* TASK DIRECTIONS *
Show every line below where "wide" can be found.

* DATA SHOWN *
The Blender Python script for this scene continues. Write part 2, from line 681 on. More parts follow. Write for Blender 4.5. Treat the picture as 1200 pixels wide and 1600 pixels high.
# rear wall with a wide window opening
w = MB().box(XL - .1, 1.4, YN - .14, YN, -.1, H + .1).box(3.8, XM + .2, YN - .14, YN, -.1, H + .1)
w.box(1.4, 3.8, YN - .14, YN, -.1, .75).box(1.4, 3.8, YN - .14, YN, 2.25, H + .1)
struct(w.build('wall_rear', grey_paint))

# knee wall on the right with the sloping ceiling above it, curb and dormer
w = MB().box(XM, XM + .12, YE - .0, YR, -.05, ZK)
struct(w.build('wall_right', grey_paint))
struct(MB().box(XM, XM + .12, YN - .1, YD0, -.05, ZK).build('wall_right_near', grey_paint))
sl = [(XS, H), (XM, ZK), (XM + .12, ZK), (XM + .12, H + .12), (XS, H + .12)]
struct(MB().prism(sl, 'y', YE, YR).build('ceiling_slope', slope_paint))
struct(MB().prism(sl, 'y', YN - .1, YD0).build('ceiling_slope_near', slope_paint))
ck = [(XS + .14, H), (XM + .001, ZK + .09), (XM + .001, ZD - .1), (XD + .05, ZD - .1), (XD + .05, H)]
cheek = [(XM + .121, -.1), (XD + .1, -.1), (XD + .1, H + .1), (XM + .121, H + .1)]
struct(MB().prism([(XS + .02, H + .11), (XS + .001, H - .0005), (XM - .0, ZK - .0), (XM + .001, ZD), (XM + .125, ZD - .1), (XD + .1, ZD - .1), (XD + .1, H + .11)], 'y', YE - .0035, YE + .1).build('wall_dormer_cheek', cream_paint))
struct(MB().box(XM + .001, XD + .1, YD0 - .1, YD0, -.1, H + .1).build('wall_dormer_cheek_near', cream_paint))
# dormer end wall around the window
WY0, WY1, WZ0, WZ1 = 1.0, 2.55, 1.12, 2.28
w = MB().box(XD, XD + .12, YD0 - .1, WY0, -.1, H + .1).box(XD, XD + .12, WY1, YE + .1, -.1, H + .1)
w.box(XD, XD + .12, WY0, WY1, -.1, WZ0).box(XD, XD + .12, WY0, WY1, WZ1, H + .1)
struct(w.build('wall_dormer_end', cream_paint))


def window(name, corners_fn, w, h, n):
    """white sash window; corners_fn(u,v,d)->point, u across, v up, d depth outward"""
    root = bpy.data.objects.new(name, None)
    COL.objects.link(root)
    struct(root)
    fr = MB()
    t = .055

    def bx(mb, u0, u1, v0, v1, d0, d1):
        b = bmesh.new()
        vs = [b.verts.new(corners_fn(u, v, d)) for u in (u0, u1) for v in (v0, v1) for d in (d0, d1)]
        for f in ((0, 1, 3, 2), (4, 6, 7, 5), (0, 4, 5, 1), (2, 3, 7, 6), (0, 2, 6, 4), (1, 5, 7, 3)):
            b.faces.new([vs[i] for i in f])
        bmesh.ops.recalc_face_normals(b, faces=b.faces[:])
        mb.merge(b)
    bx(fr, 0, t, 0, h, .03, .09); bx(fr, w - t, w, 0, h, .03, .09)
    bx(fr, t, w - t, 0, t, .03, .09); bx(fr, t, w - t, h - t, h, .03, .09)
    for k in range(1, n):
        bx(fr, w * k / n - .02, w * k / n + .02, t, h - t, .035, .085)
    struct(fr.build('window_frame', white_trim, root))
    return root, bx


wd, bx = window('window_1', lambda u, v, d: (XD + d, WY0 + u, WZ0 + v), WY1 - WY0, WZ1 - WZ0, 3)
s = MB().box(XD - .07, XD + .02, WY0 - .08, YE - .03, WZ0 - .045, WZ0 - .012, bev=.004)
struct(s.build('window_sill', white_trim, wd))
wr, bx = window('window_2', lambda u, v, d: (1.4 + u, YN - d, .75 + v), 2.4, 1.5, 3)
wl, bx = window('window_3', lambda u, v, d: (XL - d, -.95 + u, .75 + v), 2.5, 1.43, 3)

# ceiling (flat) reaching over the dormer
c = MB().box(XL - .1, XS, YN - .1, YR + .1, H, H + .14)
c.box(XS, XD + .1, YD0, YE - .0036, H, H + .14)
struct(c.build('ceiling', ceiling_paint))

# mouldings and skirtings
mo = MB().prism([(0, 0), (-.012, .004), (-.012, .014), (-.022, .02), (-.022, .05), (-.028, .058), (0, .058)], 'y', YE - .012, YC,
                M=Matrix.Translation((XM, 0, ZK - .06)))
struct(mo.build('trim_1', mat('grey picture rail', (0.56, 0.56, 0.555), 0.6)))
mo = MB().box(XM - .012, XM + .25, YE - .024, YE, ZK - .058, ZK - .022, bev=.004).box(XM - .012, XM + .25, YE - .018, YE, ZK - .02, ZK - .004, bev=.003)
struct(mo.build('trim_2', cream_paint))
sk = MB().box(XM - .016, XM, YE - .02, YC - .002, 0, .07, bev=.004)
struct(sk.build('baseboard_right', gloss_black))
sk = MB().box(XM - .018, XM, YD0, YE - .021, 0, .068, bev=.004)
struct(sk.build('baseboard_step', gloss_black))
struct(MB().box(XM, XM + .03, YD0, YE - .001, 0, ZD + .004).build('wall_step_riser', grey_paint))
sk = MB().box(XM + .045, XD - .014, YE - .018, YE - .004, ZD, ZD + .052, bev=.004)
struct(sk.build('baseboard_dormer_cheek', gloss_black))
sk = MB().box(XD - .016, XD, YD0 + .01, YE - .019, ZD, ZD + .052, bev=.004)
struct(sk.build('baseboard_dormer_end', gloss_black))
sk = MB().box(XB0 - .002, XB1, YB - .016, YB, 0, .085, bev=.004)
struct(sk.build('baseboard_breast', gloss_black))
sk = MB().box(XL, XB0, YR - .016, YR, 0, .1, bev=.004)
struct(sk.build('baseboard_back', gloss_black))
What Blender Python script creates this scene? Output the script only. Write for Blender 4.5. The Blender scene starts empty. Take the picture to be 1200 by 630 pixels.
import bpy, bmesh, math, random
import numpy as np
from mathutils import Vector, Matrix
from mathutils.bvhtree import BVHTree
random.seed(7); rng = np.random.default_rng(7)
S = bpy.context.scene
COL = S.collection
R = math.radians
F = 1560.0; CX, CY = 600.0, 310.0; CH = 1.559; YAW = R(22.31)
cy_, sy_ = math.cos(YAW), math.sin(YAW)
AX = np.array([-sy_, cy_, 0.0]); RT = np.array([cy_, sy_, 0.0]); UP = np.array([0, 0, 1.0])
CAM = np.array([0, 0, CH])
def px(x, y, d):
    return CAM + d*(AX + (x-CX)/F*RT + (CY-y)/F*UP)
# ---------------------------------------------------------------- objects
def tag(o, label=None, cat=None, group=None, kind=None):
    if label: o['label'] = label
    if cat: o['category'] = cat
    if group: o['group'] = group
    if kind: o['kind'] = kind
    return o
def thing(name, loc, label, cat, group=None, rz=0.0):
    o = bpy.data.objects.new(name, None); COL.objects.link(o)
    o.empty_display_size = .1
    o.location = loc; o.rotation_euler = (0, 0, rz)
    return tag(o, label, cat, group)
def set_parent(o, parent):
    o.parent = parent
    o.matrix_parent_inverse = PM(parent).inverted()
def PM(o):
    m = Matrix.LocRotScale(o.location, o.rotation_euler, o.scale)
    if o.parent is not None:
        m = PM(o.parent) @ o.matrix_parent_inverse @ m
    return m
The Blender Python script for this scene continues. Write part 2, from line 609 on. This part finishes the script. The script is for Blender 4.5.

* SOLUTION TO THE EXERCISE *
The Blender Python script for this scene continues. Write part 2, from line 681 on. More parts follow. Write for Blender 4.5. Treat the picture as 1200 pixels wide and 1600 pixels high.
# rear wall with a wide window opening